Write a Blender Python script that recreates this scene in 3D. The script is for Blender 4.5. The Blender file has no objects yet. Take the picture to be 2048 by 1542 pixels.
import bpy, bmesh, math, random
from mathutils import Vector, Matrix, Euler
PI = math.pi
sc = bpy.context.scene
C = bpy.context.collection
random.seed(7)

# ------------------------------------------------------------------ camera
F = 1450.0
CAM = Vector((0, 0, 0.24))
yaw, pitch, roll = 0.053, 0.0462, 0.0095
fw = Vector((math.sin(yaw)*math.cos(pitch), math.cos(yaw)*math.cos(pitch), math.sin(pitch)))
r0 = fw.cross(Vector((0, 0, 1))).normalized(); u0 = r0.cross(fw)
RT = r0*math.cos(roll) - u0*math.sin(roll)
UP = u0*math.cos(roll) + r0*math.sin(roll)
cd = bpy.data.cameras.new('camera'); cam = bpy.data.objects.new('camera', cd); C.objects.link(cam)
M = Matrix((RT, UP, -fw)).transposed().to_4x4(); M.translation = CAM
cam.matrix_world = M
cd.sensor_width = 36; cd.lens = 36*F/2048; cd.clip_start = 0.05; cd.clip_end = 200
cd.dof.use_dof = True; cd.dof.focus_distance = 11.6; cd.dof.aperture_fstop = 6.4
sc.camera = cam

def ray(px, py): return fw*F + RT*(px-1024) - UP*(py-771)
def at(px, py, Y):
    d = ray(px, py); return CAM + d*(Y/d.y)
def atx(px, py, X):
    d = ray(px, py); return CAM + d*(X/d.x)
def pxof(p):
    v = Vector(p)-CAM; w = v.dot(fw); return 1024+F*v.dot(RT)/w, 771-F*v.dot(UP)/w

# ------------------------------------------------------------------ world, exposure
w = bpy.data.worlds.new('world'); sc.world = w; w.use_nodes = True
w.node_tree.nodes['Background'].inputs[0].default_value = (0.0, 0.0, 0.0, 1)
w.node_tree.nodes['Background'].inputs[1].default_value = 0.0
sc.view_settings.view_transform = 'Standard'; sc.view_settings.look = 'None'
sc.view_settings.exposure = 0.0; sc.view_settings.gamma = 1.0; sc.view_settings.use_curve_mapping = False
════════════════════
§ Your objective
Quote verbatim the opening lines of the listing above, ending with the line where "random.seed(7)" appears; include both endpoints and nothing more.

§ Output for this task
Write a Blender Python script that recreates this scene in 3D. The script is for Blender 4.5. The Blender file has no objects yet. Take the picture to be 2048 by 1542 pixels.
import bpy, bmesh, math, random
from mathutils import Vector, Matrix, Euler
PI = math.pi
sc = bpy.context.scene
C = bpy.context.collection
random.seed(7)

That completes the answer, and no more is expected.